Calling the current system biased, national Democrats have filed suit to void a state law they say gives Republicans an edge in general elections.

Legal papers filed Friday in federal court say it's unfair - and illegal - to have candidates on the general election ballot listed in an order based on how well the governor did in that county in the last election.

What that will mean in 2020 is that Republicans will be listed ahead of Democrats in 11 of the state's 15 counties.

"As a result, Republican candidates will have a significant, state-mandated advantage up and down the slate of partisan races,'' according to attorneys for the Democratic National Committee, the Democratic Senatorial Campaign Committee and Priorities USA, a political action committee that backs Democrats.

The lawyers say this is more than an academic question. They say research shows that there is a tendency of voters, all else being equal, to choose the first candidate on a list.

What makes that significant, according to the lawsuit, is there will be a highly competitive race for the U.S. Senate, with Republican Martha McSally seeking to hold on to the seat to which she was appointed by Gov. Doug Ducey despite losing a 2018 Senate bid, a seat that used to belong to John McCain.

The lawyers say that the 11 counties where Republicans will get that edge represent more than 80% of the total state population. And that factor could give McSally an edge over likely Democrat foe Mark Kelly.

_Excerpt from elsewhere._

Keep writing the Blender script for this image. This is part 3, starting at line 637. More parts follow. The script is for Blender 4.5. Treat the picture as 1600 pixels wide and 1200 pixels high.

All nine seats in the U.S. House also are up for grabs, as are the 30 slots in the state Senate and 60 in the state House.

"Unless the ballot order statute is enjoined, Republican candidates will enter the 2020 election with a state-mandated thumb n the scale in their favor, because over 80 percent of Arizona's voters will be presented with ballots in which the names of Republican candidates are listed first for every single partisan race,'' the lawsuit states. "This is for no other reason than a different Republican candidate won the majority of that county's votes for a different office during a different election year.''

Much of the focus is on Maricopa County where next year nearly two-thirds of the state's population will get a ballot with Republicans in top position.

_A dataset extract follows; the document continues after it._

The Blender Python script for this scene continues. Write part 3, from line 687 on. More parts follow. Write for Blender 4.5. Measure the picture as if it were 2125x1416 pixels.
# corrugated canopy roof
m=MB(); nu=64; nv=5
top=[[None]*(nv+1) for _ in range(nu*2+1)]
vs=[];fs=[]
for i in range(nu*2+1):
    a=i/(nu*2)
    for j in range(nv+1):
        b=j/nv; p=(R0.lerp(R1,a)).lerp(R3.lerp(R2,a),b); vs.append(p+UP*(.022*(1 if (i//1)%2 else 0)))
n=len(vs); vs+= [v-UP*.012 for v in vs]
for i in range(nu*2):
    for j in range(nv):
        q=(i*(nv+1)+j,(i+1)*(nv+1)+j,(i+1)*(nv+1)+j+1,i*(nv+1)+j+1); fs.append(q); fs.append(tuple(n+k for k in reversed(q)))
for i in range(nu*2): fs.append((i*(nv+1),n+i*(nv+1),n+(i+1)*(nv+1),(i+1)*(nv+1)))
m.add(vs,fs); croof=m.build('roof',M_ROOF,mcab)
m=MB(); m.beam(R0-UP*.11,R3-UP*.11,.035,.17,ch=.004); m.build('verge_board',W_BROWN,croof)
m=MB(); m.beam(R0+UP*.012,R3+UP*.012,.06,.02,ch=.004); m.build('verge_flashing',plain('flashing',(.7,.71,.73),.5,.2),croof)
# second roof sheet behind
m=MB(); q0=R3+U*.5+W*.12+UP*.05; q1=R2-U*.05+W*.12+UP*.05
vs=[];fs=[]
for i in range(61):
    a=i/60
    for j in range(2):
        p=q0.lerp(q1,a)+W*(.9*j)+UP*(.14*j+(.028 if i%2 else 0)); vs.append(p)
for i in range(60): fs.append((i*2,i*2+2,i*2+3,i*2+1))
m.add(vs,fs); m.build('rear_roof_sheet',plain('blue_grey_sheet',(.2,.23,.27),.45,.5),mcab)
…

According to the lawsuit, Maricopa voters have favored Republican gubernatorial hopefuls in all but two elections in the nearly 40 years that the ballot order statute has been in place. The only exceptions have been in 1982 when they supported Democrat Bruce Babbitt over Republican Leo Corbet, and in 2006 when Janet Napolitano, seeking a second term, outpolled Republican Len Munsil.

"Simply put, the ballot order statute offends the First and Fourteenth Amendments to the U.S. Constitution because it confers an unfair political advantage on candidates solely because of their partisan affiliation and the fact that a different candidate, also affiliated with their party, won the majority of votes in a specific county in an unrelated, previous election,'' the lawsuit states.

The lawyers want Judge Diane Humetewa to declare the law invalid and require the state to use a different system to give "similarly situated major-party candidates an equal opportunity to be listed first on the ballot.''

Lauren Passalacqua, spokeswoman for the DSCC, said there are several different ways of doing this.

One option, she said, would be to have a precinct-by-precinct rotation, meaning that in some voting precincts the Democrats for each race would be listed first and in others it would be the GOP contenders on top.

An aide to Secretary of State Katie Hobbs, who is named as defendant in the lawsuit because she is the state's top election official, said there would be no comment from her office about pending litigation.

Similar lawsuits were filed Friday in Texas and Georgia over the laws in those states that the Democrats say puts them at a disadvantage.